01/05/2021

German Climate Change Law Violates Rights, Court Rules

BBC

Reuters

Germany's climate change laws are insufficient and violate fundamental freedoms by putting the burden of curbing CO2 emissions on the young, its highest court has ruled.

It says the law fails to give enough detail on cutting CO2 emissions after current targets end in 2030.

"The provisions irreversibly offload major emission reduction burdens on to periods after 2030," it found.

The government will now have to revise the law by the end of the next year.

The decision comes a week after the EU unveiled ambitious new climate change targets.

Under the law, which was agreed between member states and the European Parliament, the bloc will cut carbon emissions by at least 55% by 2030, compared with 1990 levels.

What does the law say?

Like the EU legislation, Germany's domestic climate change law provides for a 55% reduction in greenhouse gases by 2030.

The 2019 law was agreed as part of Germany's response to the 2016 Paris climate deal, which aims to keep the global temperature rise well under 2C - and preferably to 1.5C - to prevent the worst effects of climate change.

What is climate change?

But the German Constitutional Court said on Thursday that current measures "violate the freedoms of the complainants, some of whom are still very young" because they delay too much of the action needed to reach the Paris targets until after 2030.

"In order to achieve this, the reductions still required after 2030 will have to be achieved more urgently and at short notice," it said.

Should Germany use up most of its permitted CO2 emissions by this time, future generations could face a "serious loss of freedom".

"Virtually any freedom is potentially affected by these future emission reduction obligations, because almost all areas of human life are still associated with the emission of greenhouse gases and are therefore threatened by drastic restrictions after 2030," the court said.

How did Germans react?

Thursday's ruling partially upheld complaints brought by climate change activists - most of them young - and environmental groups between 2018 and 2020.

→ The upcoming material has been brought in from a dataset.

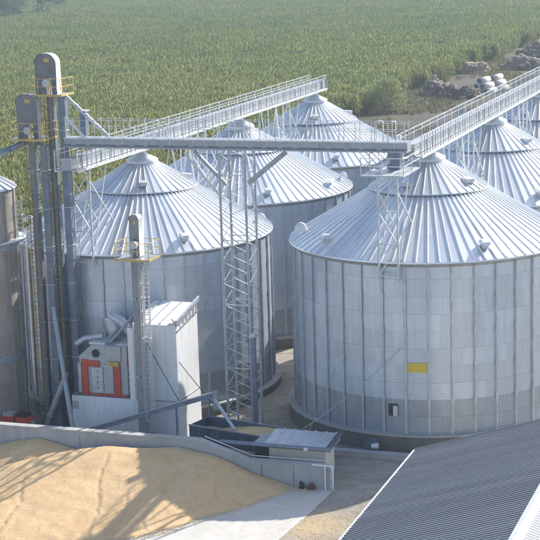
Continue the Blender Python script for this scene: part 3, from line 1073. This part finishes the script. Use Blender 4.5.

Luisa Neubauer (L) with Swedish climate activist Greta Thunberg and German activist Jakob Blasel at a protest in Berlin in 2019. AFP

German climate activist Luisa Neubauer from the Fridays for Future movement and one of the plaintiffs in the case, described the decision as a "huge win for the climate movement".

"Today's inaction mustn't harm our freedom & rights in the future," she said.

One of the lawyers involved in the case, Felix Ekardt, hailed the "ground-breaking victory".

Following the announcement, German organisation Deutsche Umwelthilfe (DUH) tweeted a letter written by an 11-year-old girl (in German) in 2019, which had led to its own involvement in the case.

"I would like to take the government to court because the politicians aren't taking the impending climate catastrophe seriously enough, and I want people in 100 to 150 years to still know what snow is," the pupil wrote.

German Environment Minister Svenja Schulze also welcomed the decision, which she described as "a clear strengthening of climate protection".

"I would have liked to have included a further interim goal for the 2030s in the [2019] law but at the time there was no majority for that," she said.

What are other countries doing?

Other countries have also focused on climate change in recent days, with Poland reaching a draft agreement with trade unions to close all of its coal mines by 2049 and organise severance payments for the tens of thousands of workers affected.

Last week, the US hosted a virtual climate summit of 40 global leaders, with President Joe Biden pledging to cut US carbon emissions by 50-52% below 2005 levels by the year 2030.

Meanwhile, the UK announced radical plans to cut carbon emissions by 78% by 2035, although environmentalists warn that the government has consistently failed to achieve previous targets set by its independent Climate Change Committee.